Receiving 67 e-mails an hour might be a slow day for most organizations. But the Georgia Board of Pardons and Paroles deemed it a distributed denial-of-service attack and shut down traffic from Amnesty International New Zealand, whose members were urging clemency for convicted murderer Troy Davis.
Davis was executed by lethal injection late in the evening Sept. 21 in Jackson, Ga., for the 1989 killing of an off-duty police officer.
Protests around the world, including pleas from former U.S. President Jimmy Carter and Pope Benedict XVI, had urged a stop to the execution, CNN and other news organizations reported.
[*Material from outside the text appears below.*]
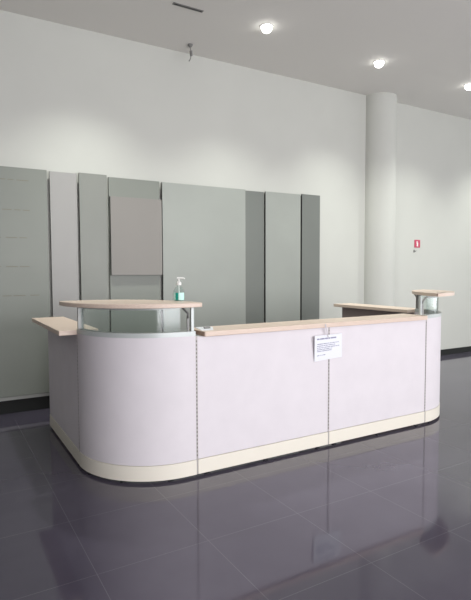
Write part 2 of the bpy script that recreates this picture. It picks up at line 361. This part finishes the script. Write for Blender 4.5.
# paper notice taped to the worktop edge
def notice():
    c = [Vector((2.597, 3.176, 0.726)), Vector((2.890, 3.176, 0.742)), Vector((2.862, 3.1475, 0.943)), Vector((2.577, 3.1475, 0.938))]
    t = thing('paper_notice', (2.72, 3.1475, 0.73), 'white printed paper notice taped in front of the desk, over a panel seam', 'notice')
    bm = bmesh.new(); n = 12; g0 = []; g1 = []
    def P(u, v, off):
        p = (c[0] * (1 - u) + c[1] * u) * (1 - v) + (c[3] * (1 - u) + c[2] * u) * v
        return Vector((p.x, p.y + off + 0.003 * math.sin(u * 3.1) * (1 - v), p.z))
    for off, g in ((0, g0), (0.0006, g1)):
        for i in range(n + 1): g.append([bm.verts.new(P(i / n, j / 4, off)) for j in range(5)])
    for g in (g0, g1):
        for i in range(n):
            for j in range(4): bm.faces.new((g[i][j], g[i + 1][j], g[i + 1][j + 1], g[i][j + 1]))
    loop = lambda g: [g[i][0] for i in range(n + 1)] + [g[n][j] for j in range(1, 5)] + [g[i][4] for i in range(n - 1, -1, -1)] + [g[0][j] for j in range(3, 0, -1)]
    a, b = loop(g0), loop(g1)
    for i in range(len(a)): bm.faces.new((a[i], a[(i + 1) % len(a)], b[(i + 1) % len(a)], b[i]))
    link('sheet', bm, M['paper'], t, smooth=True)
    bm = bmesh.new(); rnd = random.Random(3)
    rows = [(0.86, 0.08, 0.80, 0.022), (0.66, 0.09, 0.88, 0.012), (0.585, 0.09, 0.74, 0.012), (0.51, 0.09, 0.90, 0.012), (0.44, 0.09, 0.62, 0.012), (0.375, 0.09, 0.60, 0.012), (0.21, 0.09, 0.38, 0.012)]
    for part, rws in (('printed_heading', rows[:1]), ('printed_paragraph', rows[1:6]), ('printed_footer', rows[6:])):
        bm = bmesh.new()
        for v, u0, u1, hh in rws:
            u = u0; hh = hh * 1.25
            while u < u1:
                wd = rnd.uniform(0.012, 0.022) * (1.6 if hh > .02 else 1)
                q = [P(u, v - hh, -0.0005), P(u + wd, v - hh, -0.0005), P(u + wd, v + hh, -0.0005), P(u, v + hh, -0.0005)]
                bm.faces.new([bm.verts.new(p) for p in q]); u += wd + (0.006 if rnd.random() > .2 else 0.02)
        link(part, bm, M['ink'], t)
    bm = bmesh.new()
    for x0, x1 in ((2.708, 2.720),):
        pts = [(x0, 0.92), (x1, 0.92), (x1 - 0.03, 1.028), (x0 - 0.03, 1.028)]
        a = [bm.verts.new((x, 3.1465, z)) for x, z in pts]; b = [bm.verts.new((x, 3.1469, z)) for x, z in pts]
        bm.faces.new(a); bm.faces.new(b)
        for i in range(4): bm.faces.new((a[i], a[(i + 1) % 4], b[(i + 1) % 4], b[i]))
    link('tape_strip', bm, M['tape'], t)
notice()

# ---------------------------------------------------------------- wall sign and hook
sg = thing('fire_extinguisher_sign', (6.7700, YW, 1.83), 'small red sign with white extinguisher symbol on the wall right of the column', 'sign')
link('sign_plate', B(6.7000, 6.8350, YW - .006, YW - .0005, 1.825, 1.95), M['red'], sg, bevel=0.002)
bm = B(6.7530, 6.7820, YW - .0085, YW - .006, 1.845, 1.905); box(bm, 6.7600, 6.7750, YW - .0085, YW - .006, 1.905, 1.92)
box(bm, 6.7450, 6.7780, YW - .0085, YW - .006, 1.92, 1.927); box(bm, 6.7450, 6.7500, YW - .0085, YW - .006, 1.89, 1.92)
link('symbol', bm, M['white'], sg)
hk = thing('wall_hook', (6.7100, YW, 1.74), 'tiny grey extinguisher hook on the wall below the red sign', 'hook')
link('hook_plate', B(6.6850, 6.7100, YW - .006, YW - .0005, 1.745, 1.79), M['grey'], hk)
link('hook_arm', tube([(6.6975, YW - .006, 1.765), (6.6975, YW - .03, 1.762), (6.6975, YW - .045, 1.775)], 0.005, 8), M['grey'], hk)

# ---------------------------------------------------------------- ceiling fittings
lab = {0: 'round recessed downlight in the ceiling left of the dark slot vent', 1: 'round glowing downlight in the ceiling nearest the slot vent, leftmost lit one in view',
       2: 'round glowing downlight in the ceiling above the column, middle of three', 3: 'round glowing downlight in the ceiling at the right picture edge'}
for i in (0, 1, 2, 3):
    x, y = SPOTS[i]
    t = thing('downlight', (x, y, H), lab[i], 'ceiling light', 'recessed downlights')
    link('trim_ring', lathe([(0.058, H - .0006), (0.058, H - .006), (0.066, H - .008), (0.074, H - .006), (0.076, H - .0006)], x, y, 32), M['lampring'], t, smooth=True)
    link('bloom_dome', lathe([(0.057, H - .004), (0.057, H - .02), (0.05, H - .042), (0.035, H - .058), (0.015, H - .066), (0.001, H - .067)], x, y, 32), M['lamp'], t, smooth=True)  # bloom of the recessed lamp built as a hanging glowing dome
vt = thing('slot_vent', (2.23, 4.70, H), 'short dark linear slot vent in the ceiling above the wide wall boards', 'vent')
link('vent_frame', B(2.065, 2.39, 4.680, 4.72, H - .006, H - .0005), M['grey'], vt, bevel=0.001)
link('slot', B(2.08, 2.375, 4.693, 4.707, H - .0075, H - .006), M['black'], vt)
hf = thing('ceiling_bracket', (2.60, 5.44, H), 'small dark bracket with a short drop rod on the ceiling near the wall', 'fitting')
link('mount_plate', lathe([(0.030, H - .0005), (0.030, H - .012), (0.015, H - .03)], 2.60, 5.44, 20), M['grey'], hf)
link('rod', tube([(2.60, 5.44, H - .015), (2.61, 5.44, H - .09)], 0.006, 8), M['metal'], hf)
link('fitting_body', tube([(2.61, 5.44, H - .07), (2.612, 5.44, H - .125)], 0.016, 10), M['grey'], hf)
link('wire_tip', tube([(2.612, 5.44, H - .12), (2.60, 5.44, H - .165), (2.585, 5.44, H - .19)], 0.006, 8), M['grey'], hf)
Amnesty International New Zealand had joined the protests, organizing a Web petition for clemency that produced 800 e-mails over a 12-hour period, which works out to an average of just less that 67 an hour.
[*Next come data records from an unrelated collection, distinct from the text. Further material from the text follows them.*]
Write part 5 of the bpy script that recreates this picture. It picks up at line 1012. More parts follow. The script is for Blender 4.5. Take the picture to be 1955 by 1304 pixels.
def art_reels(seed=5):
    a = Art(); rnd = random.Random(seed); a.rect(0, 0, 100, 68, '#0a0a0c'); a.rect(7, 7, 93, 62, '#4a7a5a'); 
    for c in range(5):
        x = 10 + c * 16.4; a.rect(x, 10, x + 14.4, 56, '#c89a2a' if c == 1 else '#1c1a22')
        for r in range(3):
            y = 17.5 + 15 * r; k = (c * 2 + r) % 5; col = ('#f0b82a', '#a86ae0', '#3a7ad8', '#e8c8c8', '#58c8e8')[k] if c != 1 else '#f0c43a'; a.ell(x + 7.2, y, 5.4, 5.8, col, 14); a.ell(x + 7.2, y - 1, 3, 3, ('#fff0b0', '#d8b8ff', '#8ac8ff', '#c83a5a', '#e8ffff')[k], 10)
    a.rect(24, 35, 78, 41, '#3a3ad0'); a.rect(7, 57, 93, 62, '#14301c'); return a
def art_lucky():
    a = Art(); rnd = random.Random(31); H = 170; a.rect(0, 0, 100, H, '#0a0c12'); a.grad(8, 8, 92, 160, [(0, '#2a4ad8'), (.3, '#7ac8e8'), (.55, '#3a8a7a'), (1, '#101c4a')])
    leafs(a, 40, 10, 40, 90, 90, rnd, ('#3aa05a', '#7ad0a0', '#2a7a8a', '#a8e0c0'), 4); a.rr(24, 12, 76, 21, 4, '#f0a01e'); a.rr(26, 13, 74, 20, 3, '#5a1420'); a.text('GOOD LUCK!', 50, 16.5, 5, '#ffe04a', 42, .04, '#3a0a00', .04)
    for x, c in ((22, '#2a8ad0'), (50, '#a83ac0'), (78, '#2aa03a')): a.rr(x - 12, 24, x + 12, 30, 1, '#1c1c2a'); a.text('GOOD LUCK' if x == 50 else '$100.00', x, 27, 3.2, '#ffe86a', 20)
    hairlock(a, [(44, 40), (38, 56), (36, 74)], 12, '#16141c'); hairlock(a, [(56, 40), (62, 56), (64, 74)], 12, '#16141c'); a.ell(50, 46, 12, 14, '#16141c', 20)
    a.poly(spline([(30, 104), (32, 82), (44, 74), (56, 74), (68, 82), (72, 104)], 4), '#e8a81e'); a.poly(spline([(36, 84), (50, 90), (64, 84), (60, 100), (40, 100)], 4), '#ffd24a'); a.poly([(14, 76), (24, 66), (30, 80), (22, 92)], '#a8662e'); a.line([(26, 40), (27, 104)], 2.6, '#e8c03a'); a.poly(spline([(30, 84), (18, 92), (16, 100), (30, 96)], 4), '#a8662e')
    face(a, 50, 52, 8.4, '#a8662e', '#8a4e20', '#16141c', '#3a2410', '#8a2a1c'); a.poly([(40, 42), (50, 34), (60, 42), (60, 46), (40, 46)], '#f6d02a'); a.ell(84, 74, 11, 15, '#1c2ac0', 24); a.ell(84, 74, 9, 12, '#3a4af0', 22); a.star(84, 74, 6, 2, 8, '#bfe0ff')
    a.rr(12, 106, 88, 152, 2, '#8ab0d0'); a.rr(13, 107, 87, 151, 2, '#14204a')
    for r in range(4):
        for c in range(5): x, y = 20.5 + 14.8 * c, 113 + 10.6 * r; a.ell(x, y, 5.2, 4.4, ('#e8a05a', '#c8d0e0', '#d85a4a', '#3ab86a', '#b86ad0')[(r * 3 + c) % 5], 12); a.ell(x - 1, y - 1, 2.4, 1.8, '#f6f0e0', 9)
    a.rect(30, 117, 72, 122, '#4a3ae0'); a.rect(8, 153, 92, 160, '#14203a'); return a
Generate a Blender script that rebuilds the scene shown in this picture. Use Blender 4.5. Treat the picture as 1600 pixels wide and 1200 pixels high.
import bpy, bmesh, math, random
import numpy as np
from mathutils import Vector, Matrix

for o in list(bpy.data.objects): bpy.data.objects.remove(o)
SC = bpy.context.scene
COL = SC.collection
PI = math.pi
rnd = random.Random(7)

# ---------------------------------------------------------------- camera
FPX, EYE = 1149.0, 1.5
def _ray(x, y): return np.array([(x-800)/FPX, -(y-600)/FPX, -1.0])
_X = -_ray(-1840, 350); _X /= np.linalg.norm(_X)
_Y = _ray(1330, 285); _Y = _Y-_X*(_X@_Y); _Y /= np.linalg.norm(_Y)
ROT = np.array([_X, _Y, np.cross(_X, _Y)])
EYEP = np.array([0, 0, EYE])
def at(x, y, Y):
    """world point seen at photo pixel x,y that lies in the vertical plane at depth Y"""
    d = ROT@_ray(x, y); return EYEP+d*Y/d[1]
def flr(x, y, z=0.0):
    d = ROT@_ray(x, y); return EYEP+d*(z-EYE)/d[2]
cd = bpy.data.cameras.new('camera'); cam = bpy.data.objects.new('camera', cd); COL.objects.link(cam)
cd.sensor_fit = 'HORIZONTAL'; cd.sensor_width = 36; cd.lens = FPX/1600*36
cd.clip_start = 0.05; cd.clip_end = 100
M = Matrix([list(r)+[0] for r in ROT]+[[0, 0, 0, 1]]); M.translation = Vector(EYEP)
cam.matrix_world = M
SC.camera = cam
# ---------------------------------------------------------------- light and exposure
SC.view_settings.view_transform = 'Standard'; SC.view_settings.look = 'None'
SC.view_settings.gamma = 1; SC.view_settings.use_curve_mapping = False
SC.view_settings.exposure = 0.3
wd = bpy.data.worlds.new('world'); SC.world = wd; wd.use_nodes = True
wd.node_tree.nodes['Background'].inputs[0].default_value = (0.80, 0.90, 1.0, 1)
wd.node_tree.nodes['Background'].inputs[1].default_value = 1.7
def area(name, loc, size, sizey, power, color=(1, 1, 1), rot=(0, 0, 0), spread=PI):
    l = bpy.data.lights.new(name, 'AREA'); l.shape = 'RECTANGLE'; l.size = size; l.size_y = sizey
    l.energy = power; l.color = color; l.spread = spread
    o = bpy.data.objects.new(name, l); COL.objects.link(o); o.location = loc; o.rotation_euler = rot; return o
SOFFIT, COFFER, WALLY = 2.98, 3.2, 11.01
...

The e-mails were sent while the Board of Pardons and Paroles could consider granting clemency, which it denied Sept. 20. The Supreme Court subsequently rejected a request for a stay of execution.
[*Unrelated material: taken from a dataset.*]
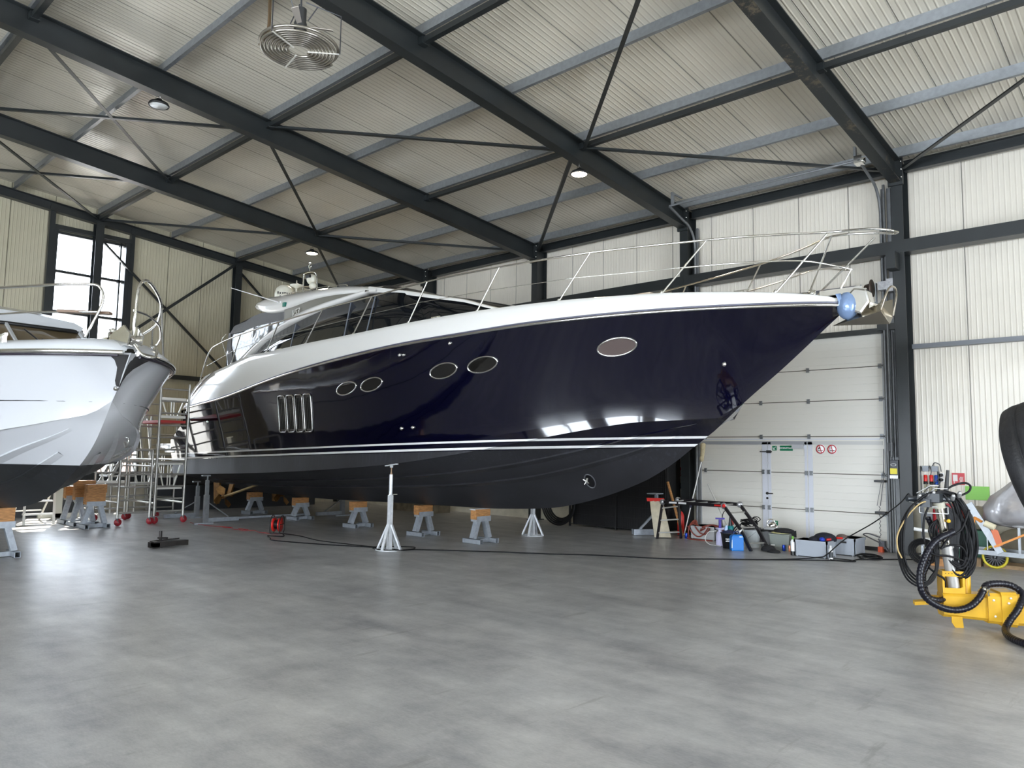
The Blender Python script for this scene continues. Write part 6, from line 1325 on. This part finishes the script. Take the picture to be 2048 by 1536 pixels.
# valve block on top of the cylinder
m=MB(); m.box((8.70,2.02,1.27),(8.95,2.20,1.36)); m.box((8.66,2.10,1.22),(8.76,2.24,1.30)); m.tube([(8.95,1.95,1.30),(8.60,2.3,1.30)],.03,10); m.build('valve_block',mat('tool_dark',(0,0,0)),t)
m=MB()
for a,b in (((8.66,2.22,1.36),(8.70,2.10,1.44)),((8.70,2.10,1.44),(8.76,2.04,1.44)),((8.74,2.12,1.36),(8.76,2.08,1.41)),((8.76,2.08,1.41),(8.86,1.98,1.41)),((8.60,2.28,1.27),(8.68,2.18,1.25)),((8.66,2.2,1.22),(8.86,1.98,1.22)),((8.66,2.2,1.16),(8.66,2.2,1.22)),((8.86,1.98,1.15),(8.86,1.98,1.22)),((8.66,2.2,1.16),(8.86,1.98,1.15))): m.tube([a,b],.0065,6)
for p in ((8.66,2.2,1.30),(8.72,2.14,1.33),(8.78,2.1,1.33),(8.92,1.95,1.30),(8.97,1.9,1.33)): m.lathe([(.022,0),(.022,.05),(.012,.07),(0,.07)],p,(-.6,-.3,.7),10)
m.build('valve_fittings',mat('zinc_fitting',(.40,.40,.40),.35,.6),t)
# big spiral wrapped hose
HW=mat('spiral_wrap',(.005,.005,.010),.34,spec=.35)
def wrapped(name,pts,r,par=t,k=10):
    P=smooth(pts,k); n=len(P); L=[0]
    for a,b in zip(P,P[1:]): L.append(L[-1]+(b-a).length)
    # resample evenly, groove every 4 cm
    tot=L[-1]; step=.008; Q=[];R_=[]; s=0;i=0
    while s<tot:
        while L[i+1]<s: i+=1
        f=(s-L[i])/(L[i+1]-L[i]+1e-9); Q.append(P[i].lerp(P[i+1],f)); ph=(s%.034)/.034
        R_.append(r*(1 if .12<ph<.88 else .90)); s+=step
    m=MB(); m.tube(Q,r,14,rads=R_); return m.build(name,HW,par)
wrapped('wrapped_hose',[(8.83,1.93,.98),(8.66,2.08,.86),(8.55,2.17,.63),(8.52,2.18,.44),(8.57,2.14,.31),(8.66,2.03,.225),(8.76,1.92,.20),(8.86,1.82,.235),(8.93,1.75,.315),(8.99,1.72,.39),(9.08,1.70,.44),(9.18,1.60,.455),(9.25,1.50,.43),(9.22,1.42,.36),(9.07,1.44,.24),(8.98,1.50,.13),(8.86,1.52,.055),(8.62,1.44,.036),(8.42,1.28,.036),(8.36,1.12,.036),(8.42,.9,.036)],.034)
m=MB(); m.tube([(8.985,1.722,.38),(9.01,1.715,.40)],.042,14); m.bar((8.98,1.70,.43),(9.01,1.68,.34),.02); m.build('hose_clamp',CHROME,t)
wrapped('wrapped_hose',[(8.97,2.20,1.1),(9.02,2.15,.9),(9.0,2.2,.66),(8.92,2.25,.5),(8.85,2.22,.36),(8.74,2.18,.33),(8.72,2.14,.29),(8.80,2.08,.27),(8.92,2.04,.28)],.03)
# loose hoses in a big ring and a thick hanging bunch
random.seed(5); EV=Vector((.67,-.74,0)); CV=Vector((-.74,-.67,0)); O2=Vector((8.86,2.12,0))
def hp(e,z,c): return O2+EV*e+CV*c+Vector((0,0,z))
hs=[]
for k in range(5):
    j=lambda s=.012: random.uniform(-s,s)
    c=.10+.018*k
    hs.append([hp(.0,1.34+.01*k,c*.3),hp(-.14,1.32+.012*k,c),hp(-.30-.008*k,1.20,c),hp(-.41+.006*k,.98+j(),c),hp(-.43+.012*k,.72+j(),c),hp(-.36+.01*k,.50+.02*k,c),hp(-.22+.01*k,.41+.018*k,c),hp(-.08-.01*k,.46+.02*k,c*.8),hp(.0-.012*k,.60,c*.5),hp(.02-.02*k,.80,c*.4),hp(.02-.03*k,1.0,c*.3),hp(.06,1.12,c*.3)])
for i,h_ in enumerate(hs[:4]):
    m=MB(); m.tube(smooth(h_,8),.0095,8); m.build('hydraulic_hose',RUBBER,t)
for k in range(20):
    a=k/20; w=.13+.17*a; dz=random.uniform(-.08,.05)
    pts=[hp(-.05+.05*a,1.30+.03*random.random(),.05-.1*a),hp(.05+.05*a,1.36+.02*random.random(),.02),hp(.14+w*.35,1.32+random.uniform(-.03,.03),-.02+.08*random.random()),hp(.13+w*.75,1.15,.0+.10*random.random()),hp(.16+w*.8,.95,.02+.1*random.random()),hp(.15+w*.8,.72+dz,.02+.1*random.random()),hp(.12+w*.5+.03*random.random(),.58+dz,.03+.08*random.random()),hp(.10+.1*a,.66+dz,.06),hp(.12+.1*a,.85,.06),hp(.12+.12*a,1.1,.05),hp(.05,1.28,.05)]
    m=MB(); m.tube(smooth(pts,6),.0125,7); m.build('hydraulic_hose',RUBBER,t)
for pts in ([hp(.12,1.38,.0),hp(.22,1.44,.0),hp(.34,1.47,.0),hp(.40,1.44,.0),hp(.38,1.38,.0),hp(.28,1.33,.0)],[hp(-.10,1.25,.12),hp(-.16,1.1,.12),hp(-.17,.9,.12),hp(-.1,.75,.12),hp(.1,.72,.14),hp(.3,.65,.1)],[hp(.05,1.35,.12),hp(.13,1.2,.14),hp(.14,1.0,.14),hp(.05,.88,.14),hp(-.02,.80,.15)],[hp(.3,1.2,.13),hp(.2,1.0,.15),hp(.08,.92,.15),hp(-.02,.80,.16)],[hp(-.04,.8,.15),hp(.1,.84,.15),hp(.22,.80,.14),hp(.3,.6,.1)],[hp(-.12,.6,.1),hp(.0,.52,.05),hp(.06,.48,.05),hp(.1,.35,.0)]):
    m=MB(); m.tube(smooth(pts,8),.011,8); m.build('hydraulic_hose',RUBBER,t)
m=MB(); m.tube(smooth([hp(-.08,1.28,.12),hp(-.20,1.26,.14),hp(-.33,1.14,.14),hp(-.45,.95,.15),hp(-.46,.80,.15),hp(-.42,.70,.15)],8),.008,7); m.build('hydraulic_hose',mat('tan_hose',(.42,.30,.13),.5),t)
m=MB(); m.tube([hp(.14,1.35,.0),hp(.17,1.60,.0)],.02,8,rads=[.024,.016]); m.build('hand_lever',mat('dark_rubber_lever',(.03,.03,.03),.6),t)
m=MB(); m.sphere(hp(.09,1.08,.12),.02,10); m.build('yellow_tag',mat('tag_yellow',(.75,.45,.02),.5),t)
# upright and big tyre of the same transporter, partly outside the picture
tc_=Vector((7.153,.865,1.726))+Vector((.676,-.737,0))*.10+Vector((0,0,-.10)); ta=(Vector((.676,-.737,.015))*.72+Vector((-.079,-.052,.996))*.42-Vector((.733,.674,.093))*.8).normalized()
m=MB(); prof=[(.30,-.20),(.42,-.235),(.52,-.235),(.585,-.20),(.60,-.14),(.60,-.10),(.588,-.095),(.588,-.08),(.602,-.075),(.602,-.02),(.59,-.015),(.59,0.0),(.602,.005),(.602,.06),(.588,.065),(.588,.08),(.60,.085),(.60,.14),(.585,.20),(.52,.235),(.42,.235),(.30,.20)]
m.lathe(prof,tc_,ta,56); ty=m.build('tyre',mat('tyre_rubber',(.012,.012,.014),.6,noise=.5,nscale=9,bump=.3,bscale=40),t)
m=MB(); m.lathe([(0,-.12),(.14,-.12),(.16,-.16),(.30,-.18),(.30,.18),(.16,.16),(0,.12)],tc_,ta,32); m.build('wheel_rim',YEL,ty)
m=MB(); u0=tc_+ta*.55; m.bar(tc_,u0,.12,.12); m.bar(u0,Vector((u0.x,u0.y,3.2)),.16,.16); m.bar(Vector((u0.x,u0.y,2.7)),Vector((u0.x,u0.y,.2)),.16,.16); m.bar(Vector((u0.x,u0.y,.2)),bp3(3.0,0,.2),.18,.18); m.build('wheel_arm',BLACKP,t)

# ================================================================== hanging things
def lamp(x,y,z,zt,on,label):
    t=thing('high_bay_lamp',label,'lamp',(x,y,zt),'round high bay lamps')
    m=MB(); m.lathe([(0,.10),(.05,.10),(.07,.05),(.15,.035),(.17,.0),(.165,-.02),(.15,-.02),(.15,.0)],(x,y,z),(0,0,1),32); m.build('housing',BLACKP,t)
    LM=mat('lamp_on',(1,.86,.62),.4,emit=38,ecol=(1,.86,.62)) if on else mat('lamp_off',(.75,.76,.76),.3)
    m=MB(); m.lathe([(.15,-.005),(.14,-.02),(0,-.028)],(x,y,z),(0,0,1),32); m.build('diffuser',LM,t)
    m=MB(); m.tube(smooth([(x-.08,y,z+.04),(x-.05,y,z+.12),(x,y,z+.15),(x+.05,y,z+.12),(x+.08,y,z+.04)]),.006,6); m.tube([(x,y,z+.15),(x,y,zt)],.005,6); m.build('hanging_bracket',CHROME,t)
    if on: light('lamp_light','SPOT',(x,y,z-.04),260,(1,.84,.60),spot_size=math.radians(150),spot_blend=.6,shadow_soft_size=.14)
lamp(11.0,8.47,7.03,RB(11.0),True,'lit round lamp hanging below the middle rafter, the brighter one')
lamp(10.9,17.44,7.02,RB(10.9),True,'lit round lamp above the yacht hardtop')
lamp(4.98,12.96,7.60,RB(4.98),False,'unlit round lamp under the upper left rafter')
t=thing('fan_coil','round spiral finned tube coil with a ceiling fan hanging above it','fan',(5.04,8.55,7.0))
FX,FY,FZ=5.04,8.57,7.0
COIL=mat('coil_steel',(.42,.39,.34),.28,.9)
m=MB(); P=[]
for i in range(8*36+1):
    a=2*math.pi*i/36; r=.505-(.505-.13)*i/(8*36); P.append((FX+r*math.cos(a),FY+r*math.sin(a),FZ))
m.tube(P,.019,8); m.build('spiral_coil',COIL,t)
m=MB(); m.tube([(FX+.50*math.cos(a),FY+.50*math.sin(a),FZ+.045) for a in lin(0,2*math.pi,40)[:-1]],.02,8,closed=True); m.build('upper_ring',COIL,t)
for a in (-.72,-.72+2.1,-.72+4.2):
    m=MB(); m.bar((FX+.11*math.cos(a),FY+.11*math.sin(a),FZ-.022),(FX+.52*math.cos(a),FY+.52*math.sin(a),FZ-.022),.018,.012); m.build('support_spoke',mat('bright_aluminium',(0,0,0)),t)
m=MB(); m.tube([(FX,FY,FZ+0.250),(FX,FY,FZ+0.280)],.06,16); m.tube([(FX,FY,FZ+0.370),(FX,FY,FZ+0.570)],.075,16); m.tube([(FX,FY,FZ+0.280),(FX,FY,FZ+0.370)],.085,16); m.build('motor',mat('motor_dark',(.05,.05,.05),.4,.3),t)
for a in (-.55,2.0,4.0):
    m=MB(); u=Vector((math.cos(a),math.sin(a),0)); v=Vector((-u.y,u.x,0)); c0=Vector((FX,FY,FZ+0.320))
    m.prism([c0+u*.08-v*.03,c0+u*.42-v*.05,c0+u*.43+v*.045+Vector((0,0,.03)),c0+u*.08+v*.03+Vector((0,0,.02))],(0,0,.008)); m.build('blade',mat('fan_blade',(.55,.50,.45),.35),t)
m=MB(); 
for k in range(3):
    a=-.72+.0+2.1*k; p=(FX+.53*math.cos(a),FY+.53*math.sin(a)); m.tube([(p[0],p[1],FZ-.02),(p[0],p[1],FZ+0.510),(FX+.06*math.cos(a),FY+.06*math.sin(a),FZ+0.670)],.008,6)
    m.tube([(FX+.22*math.cos(a),FY+.22*math.sin(a),FZ+0.620),(FX+.1*math.cos(a),FY+.1*math.sin(a),FZ+0.420)],.008,6)
m.tube([(FX,FY,FZ+0.570),(FX,FY,RB(FX)+.02)],.012,6); m.build('hanger_frame',mat('dark_steel',(0,0,0)),t)
m=MB(); q=Vector((FX-.42,FY+.32,0))
for k in range(2): m.tube(smooth([(q.x+.02+.06*k,q.y-.03*k,FZ+.02),(q.x+.06+.03*k,q.y,FZ+.16),(q.x+.12+.02*k,q.y-.02,FZ+.30),(q.x+.12+.02*k,q.y-.02,FZ+.7),(q.x+.12+.02*k,q.y-.02,8.28)]),.014,8)
m.build('supply_pipe',mat('copper_brown',(.25,.17,.10),.35,.7),t)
The parole board’s IT department had noticed an influx of e-mails from Amnesty International’s New Zealand Web server, prompting them to accuse the group of a DDOS attack and shut down traffic from the server, National Business Review reported.
A former Microsoft official told NBR that the campaign obviously was not a DDOS attack and scoffed at the idea that it could be considered one. “The most basic e-mail server on the planet would be capable of handling 800 emails in a 12-hour period,” Brett Roberts, former chief technology officer for Microsoft New Zealand, said via e-mail.
DDOS attacks typically try to make a website or other online service unavailable by flooding it with external requests, such as e-mail messages, that occupy the site’s servers to a degree that prevents them from doing anything else, and in some cases causing the site to crash. They often are perpetrated via botnets, a collection of unknowingly compromised computers connected to the Internet.
DDOS attacks are a favorite tool of the hacker group Anonymous, which has often launched such attacks on government websites in the United States and other countries, and in the process harvested sensitive information from organizations’ networks.